What is asked :: Keep only the lines from the top of the listing through the one with "mb.build('seal_tag', M['greyink'], s_)", and reproduce them unaltered.

————

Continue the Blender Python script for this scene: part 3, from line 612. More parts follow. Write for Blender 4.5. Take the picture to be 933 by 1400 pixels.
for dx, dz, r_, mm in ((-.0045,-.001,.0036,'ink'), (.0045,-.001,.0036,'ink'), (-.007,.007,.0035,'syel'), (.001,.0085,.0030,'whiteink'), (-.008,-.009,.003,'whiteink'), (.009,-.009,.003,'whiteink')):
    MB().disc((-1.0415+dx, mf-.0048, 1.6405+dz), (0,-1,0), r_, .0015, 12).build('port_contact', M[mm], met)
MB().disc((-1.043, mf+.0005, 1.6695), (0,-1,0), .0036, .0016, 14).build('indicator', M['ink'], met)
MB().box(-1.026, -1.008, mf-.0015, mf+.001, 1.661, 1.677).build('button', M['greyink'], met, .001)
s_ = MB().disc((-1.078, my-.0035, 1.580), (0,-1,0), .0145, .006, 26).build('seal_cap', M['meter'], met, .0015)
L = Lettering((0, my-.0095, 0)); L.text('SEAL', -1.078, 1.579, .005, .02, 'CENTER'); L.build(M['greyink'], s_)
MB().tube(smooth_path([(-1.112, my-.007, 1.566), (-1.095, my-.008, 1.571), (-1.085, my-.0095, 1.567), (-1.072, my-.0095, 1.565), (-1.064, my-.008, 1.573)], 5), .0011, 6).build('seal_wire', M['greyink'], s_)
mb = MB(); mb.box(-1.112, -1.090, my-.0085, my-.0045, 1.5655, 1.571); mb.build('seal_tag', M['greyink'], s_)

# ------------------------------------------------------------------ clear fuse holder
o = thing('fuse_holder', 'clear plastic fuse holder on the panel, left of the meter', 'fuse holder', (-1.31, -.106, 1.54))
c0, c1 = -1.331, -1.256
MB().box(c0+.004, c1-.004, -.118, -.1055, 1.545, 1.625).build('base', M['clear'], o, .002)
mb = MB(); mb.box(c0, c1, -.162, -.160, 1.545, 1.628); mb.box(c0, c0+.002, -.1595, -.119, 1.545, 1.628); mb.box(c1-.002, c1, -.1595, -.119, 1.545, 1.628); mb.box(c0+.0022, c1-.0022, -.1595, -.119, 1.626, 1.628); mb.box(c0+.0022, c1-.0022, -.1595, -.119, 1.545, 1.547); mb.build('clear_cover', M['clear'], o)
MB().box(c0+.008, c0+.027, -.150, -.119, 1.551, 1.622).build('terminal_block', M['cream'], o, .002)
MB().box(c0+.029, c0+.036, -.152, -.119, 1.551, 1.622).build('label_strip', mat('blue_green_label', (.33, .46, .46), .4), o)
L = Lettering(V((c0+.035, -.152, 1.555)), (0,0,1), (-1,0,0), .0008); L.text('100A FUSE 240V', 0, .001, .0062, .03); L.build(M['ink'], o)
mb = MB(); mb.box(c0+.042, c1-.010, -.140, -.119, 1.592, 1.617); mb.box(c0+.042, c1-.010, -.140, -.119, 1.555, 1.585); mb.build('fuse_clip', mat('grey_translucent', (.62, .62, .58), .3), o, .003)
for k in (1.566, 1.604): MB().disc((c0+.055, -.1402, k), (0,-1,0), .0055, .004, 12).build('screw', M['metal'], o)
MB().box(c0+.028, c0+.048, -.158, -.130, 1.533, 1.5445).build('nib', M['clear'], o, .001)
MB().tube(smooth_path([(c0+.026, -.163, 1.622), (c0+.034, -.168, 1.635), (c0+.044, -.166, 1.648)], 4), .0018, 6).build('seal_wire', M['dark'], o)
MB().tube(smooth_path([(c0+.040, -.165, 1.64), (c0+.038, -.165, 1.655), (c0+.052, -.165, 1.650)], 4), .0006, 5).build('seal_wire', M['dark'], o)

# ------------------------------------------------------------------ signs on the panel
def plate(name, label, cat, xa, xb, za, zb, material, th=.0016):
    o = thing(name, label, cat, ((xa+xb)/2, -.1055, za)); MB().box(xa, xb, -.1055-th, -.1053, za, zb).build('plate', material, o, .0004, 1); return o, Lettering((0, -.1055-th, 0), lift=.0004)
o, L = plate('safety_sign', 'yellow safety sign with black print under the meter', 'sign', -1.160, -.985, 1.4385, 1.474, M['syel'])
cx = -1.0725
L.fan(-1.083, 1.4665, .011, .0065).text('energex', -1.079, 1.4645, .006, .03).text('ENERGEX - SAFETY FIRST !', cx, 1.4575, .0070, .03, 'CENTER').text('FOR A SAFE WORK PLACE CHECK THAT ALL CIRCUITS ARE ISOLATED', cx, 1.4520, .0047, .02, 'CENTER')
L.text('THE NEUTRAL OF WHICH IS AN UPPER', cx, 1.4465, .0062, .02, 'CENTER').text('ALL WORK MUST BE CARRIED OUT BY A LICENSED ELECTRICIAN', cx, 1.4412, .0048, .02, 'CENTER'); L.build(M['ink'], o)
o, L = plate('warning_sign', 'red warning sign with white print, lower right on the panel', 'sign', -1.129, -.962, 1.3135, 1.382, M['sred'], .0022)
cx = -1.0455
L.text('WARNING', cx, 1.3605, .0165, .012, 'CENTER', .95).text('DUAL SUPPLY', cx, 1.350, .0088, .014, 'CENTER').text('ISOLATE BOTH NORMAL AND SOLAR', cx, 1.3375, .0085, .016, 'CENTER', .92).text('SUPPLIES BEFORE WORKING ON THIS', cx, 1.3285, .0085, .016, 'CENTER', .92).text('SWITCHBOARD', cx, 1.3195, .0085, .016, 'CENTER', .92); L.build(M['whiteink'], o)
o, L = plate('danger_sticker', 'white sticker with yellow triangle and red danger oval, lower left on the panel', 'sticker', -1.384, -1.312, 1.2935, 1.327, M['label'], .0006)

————

Solution for this task ::
Continue the Blender Python script for this scene: part 3, from line 612. More parts follow. Write for Blender 4.5. Take the picture to be 933 by 1400 pixels.
for dx, dz, r_, mm in ((-.0045,-.001,.0036,'ink'), (.0045,-.001,.0036,'ink'), (-.007,.007,.0035,'syel'), (.001,.0085,.0030,'whiteink'), (-.008,-.009,.003,'whiteink'), (.009,-.009,.003,'whiteink')):
    MB().disc((-1.0415+dx, mf-.0048, 1.6405+dz), (0,-1,0), r_, .0015, 12).build('port_contact', M[mm], met)
MB().disc((-1.043, mf+.0005, 1.6695), (0,-1,0), .0036, .0016, 14).build('indicator', M['ink'], met)
MB().box(-1.026, -1.008, mf-.0015, mf+.001, 1.661, 1.677).build('button', M['greyink'], met, .001)
s_ = MB().disc((-1.078, my-.0035, 1.580), (0,-1,0), .0145, .006, 26).build('seal_cap', M['meter'], met, .0015)
L = Lettering((0, my-.0095, 0)); L.text('SEAL', -1.078, 1.579, .005, .02, 'CENTER'); L.build(M['greyink'], s_)
MB().tube(smooth_path([(-1.112, my-.007, 1.566), (-1.095, my-.008, 1.571), (-1.085, my-.0095, 1.567), (-1.072, my-.0095, 1.565), (-1.064, my-.008, 1.573)], 5), .0011, 6).build('seal_wire', M['greyink'], s_)
mb = MB(); mb.box(-1.112, -1.090, my-.0085, my-.0045, 1.5655, 1.571); mb.build('seal_tag', M['greyink'], s_)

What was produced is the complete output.